Your task
Exactly retype the lines from the top of the data through the line containing "M['grass'] = attr_mat('grass_blade', 0.6, 0.35)", leaving out every picture.

Given information
— Begin —

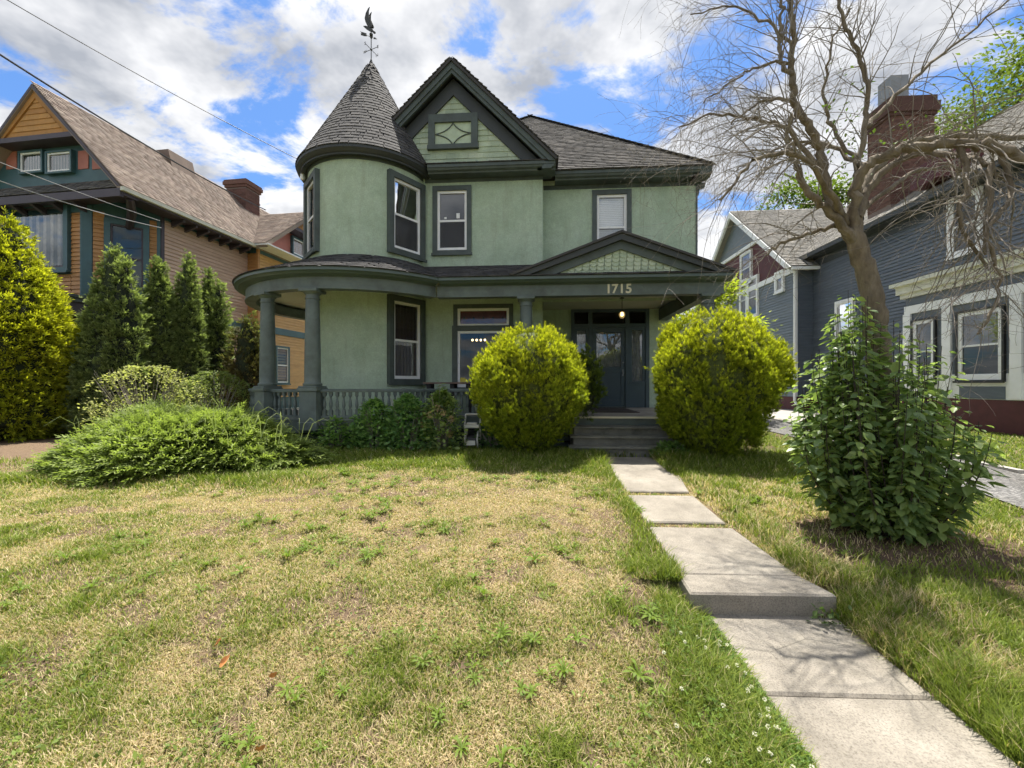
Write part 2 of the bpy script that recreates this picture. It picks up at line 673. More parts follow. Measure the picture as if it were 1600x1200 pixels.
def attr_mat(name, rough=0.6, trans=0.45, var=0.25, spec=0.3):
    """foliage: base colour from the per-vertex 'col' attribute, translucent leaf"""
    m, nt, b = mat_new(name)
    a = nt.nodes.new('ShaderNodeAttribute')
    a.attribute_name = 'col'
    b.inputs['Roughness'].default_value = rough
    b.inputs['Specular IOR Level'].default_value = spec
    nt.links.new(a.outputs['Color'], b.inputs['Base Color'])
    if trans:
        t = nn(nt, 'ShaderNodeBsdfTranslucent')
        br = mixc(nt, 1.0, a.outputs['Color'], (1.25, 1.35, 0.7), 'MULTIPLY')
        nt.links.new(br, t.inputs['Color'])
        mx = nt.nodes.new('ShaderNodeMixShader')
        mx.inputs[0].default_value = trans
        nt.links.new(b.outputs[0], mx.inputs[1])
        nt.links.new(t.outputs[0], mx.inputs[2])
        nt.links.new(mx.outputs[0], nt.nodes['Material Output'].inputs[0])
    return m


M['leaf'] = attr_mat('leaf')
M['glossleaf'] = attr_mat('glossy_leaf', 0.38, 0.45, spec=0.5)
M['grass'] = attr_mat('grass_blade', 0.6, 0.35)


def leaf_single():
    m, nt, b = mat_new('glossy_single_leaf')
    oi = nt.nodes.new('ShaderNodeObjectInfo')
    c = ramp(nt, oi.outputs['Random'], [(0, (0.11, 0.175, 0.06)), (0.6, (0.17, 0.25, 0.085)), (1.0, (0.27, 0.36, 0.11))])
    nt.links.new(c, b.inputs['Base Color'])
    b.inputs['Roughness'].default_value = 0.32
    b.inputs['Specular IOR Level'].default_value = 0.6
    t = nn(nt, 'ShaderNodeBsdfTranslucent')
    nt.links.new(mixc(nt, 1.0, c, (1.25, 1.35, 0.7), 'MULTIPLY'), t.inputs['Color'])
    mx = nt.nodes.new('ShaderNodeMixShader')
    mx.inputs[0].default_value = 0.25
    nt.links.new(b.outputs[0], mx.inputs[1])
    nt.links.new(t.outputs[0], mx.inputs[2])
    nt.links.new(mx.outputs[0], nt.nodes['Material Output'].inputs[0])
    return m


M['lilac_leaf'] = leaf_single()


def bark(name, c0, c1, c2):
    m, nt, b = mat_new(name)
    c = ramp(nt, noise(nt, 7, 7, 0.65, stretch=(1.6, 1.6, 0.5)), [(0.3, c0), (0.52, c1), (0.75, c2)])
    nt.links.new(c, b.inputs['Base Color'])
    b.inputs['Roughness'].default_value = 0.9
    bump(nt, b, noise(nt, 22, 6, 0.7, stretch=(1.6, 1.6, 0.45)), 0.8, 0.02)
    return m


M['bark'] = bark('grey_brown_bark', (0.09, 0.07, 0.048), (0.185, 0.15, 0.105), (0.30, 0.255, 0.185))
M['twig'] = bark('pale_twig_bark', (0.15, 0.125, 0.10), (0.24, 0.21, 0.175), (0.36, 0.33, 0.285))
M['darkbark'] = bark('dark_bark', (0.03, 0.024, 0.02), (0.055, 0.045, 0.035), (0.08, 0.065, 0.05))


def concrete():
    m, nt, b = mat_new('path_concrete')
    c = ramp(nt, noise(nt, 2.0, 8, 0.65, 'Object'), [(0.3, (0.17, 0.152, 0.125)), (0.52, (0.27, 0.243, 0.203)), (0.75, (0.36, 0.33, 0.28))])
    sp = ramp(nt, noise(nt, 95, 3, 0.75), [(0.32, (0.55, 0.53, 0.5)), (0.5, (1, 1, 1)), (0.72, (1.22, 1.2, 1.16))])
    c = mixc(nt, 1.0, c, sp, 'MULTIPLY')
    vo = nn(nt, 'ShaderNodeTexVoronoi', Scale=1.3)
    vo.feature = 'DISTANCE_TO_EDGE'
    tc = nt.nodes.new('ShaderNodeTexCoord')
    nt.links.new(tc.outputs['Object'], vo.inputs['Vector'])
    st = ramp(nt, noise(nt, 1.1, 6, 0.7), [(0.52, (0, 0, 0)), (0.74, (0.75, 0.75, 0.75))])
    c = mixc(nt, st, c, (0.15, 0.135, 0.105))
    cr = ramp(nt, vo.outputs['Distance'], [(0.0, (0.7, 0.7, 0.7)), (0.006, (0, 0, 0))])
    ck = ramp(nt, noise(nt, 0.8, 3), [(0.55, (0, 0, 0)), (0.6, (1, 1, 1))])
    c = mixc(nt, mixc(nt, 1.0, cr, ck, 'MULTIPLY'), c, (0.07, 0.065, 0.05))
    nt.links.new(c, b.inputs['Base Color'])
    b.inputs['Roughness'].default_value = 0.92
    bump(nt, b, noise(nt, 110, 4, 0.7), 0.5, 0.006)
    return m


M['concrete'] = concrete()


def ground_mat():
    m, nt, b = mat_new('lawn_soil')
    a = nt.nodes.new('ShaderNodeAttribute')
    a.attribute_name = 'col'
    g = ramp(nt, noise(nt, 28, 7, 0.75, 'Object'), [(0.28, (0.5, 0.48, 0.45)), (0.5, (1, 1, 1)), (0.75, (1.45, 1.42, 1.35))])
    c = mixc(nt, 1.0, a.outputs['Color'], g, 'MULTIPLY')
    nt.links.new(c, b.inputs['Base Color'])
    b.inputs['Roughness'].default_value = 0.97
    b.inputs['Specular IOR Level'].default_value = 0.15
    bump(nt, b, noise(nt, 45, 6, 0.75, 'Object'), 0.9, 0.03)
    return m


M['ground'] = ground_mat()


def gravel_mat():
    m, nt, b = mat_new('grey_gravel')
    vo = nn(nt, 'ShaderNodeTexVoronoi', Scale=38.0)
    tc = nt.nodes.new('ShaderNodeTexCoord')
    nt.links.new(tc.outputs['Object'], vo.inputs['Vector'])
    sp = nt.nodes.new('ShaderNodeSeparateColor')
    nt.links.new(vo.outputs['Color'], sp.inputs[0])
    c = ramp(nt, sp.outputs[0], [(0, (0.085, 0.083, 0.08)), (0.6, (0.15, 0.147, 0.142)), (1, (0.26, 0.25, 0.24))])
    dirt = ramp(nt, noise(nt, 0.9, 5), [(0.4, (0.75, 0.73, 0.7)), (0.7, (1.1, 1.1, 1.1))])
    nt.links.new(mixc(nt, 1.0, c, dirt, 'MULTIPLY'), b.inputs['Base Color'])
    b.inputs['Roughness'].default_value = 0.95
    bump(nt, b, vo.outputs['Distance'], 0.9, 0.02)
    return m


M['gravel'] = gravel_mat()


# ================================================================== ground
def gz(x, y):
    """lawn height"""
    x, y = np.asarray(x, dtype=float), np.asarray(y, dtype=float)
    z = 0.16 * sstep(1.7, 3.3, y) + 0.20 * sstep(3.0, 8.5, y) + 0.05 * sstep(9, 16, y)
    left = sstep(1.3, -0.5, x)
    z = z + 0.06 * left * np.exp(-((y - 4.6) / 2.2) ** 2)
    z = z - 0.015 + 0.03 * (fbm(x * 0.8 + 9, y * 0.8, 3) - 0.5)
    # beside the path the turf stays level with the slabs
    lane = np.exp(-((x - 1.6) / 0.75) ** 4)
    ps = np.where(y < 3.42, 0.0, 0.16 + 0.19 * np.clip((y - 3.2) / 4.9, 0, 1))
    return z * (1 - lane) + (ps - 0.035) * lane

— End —

Solution to this problem
Write part 2 of the bpy script that recreates this picture. It picks up at line 673. More parts follow. Measure the picture as if it were 1600x1200 pixels.
def attr_mat(name, rough=0.6, trans=0.45, var=0.25, spec=0.3):
    """foliage: base colour from the per-vertex 'col' attribute, translucent leaf"""
    m, nt, b = mat_new(name)
    a = nt.nodes.new('ShaderNodeAttribute')
    a.attribute_name = 'col'
    b.inputs['Roughness'].default_value = rough
    b.inputs['Specular IOR Level'].default_value = spec
    nt.links.new(a.outputs['Color'], b.inputs['Base Color'])
    if trans:
        t = nn(nt, 'ShaderNodeBsdfTranslucent')
        br = mixc(nt, 1.0, a.outputs['Color'], (1.25, 1.35, 0.7), 'MULTIPLY')
        nt.links.new(br, t.inputs['Color'])
        mx = nt.nodes.new('ShaderNodeMixShader')
        mx.inputs[0].default_value = trans
        nt.links.new(b.outputs[0], mx.inputs[1])
        nt.links.new(t.outputs[0], mx.inputs[2])
        nt.links.new(mx.outputs[0], nt.nodes['Material Output'].inputs[0])
    return m


M['leaf'] = attr_mat('leaf')
M['glossleaf'] = attr_mat('glossy_leaf', 0.38, 0.45, spec=0.5)
M['grass'] = attr_mat('grass_blade', 0.6, 0.35)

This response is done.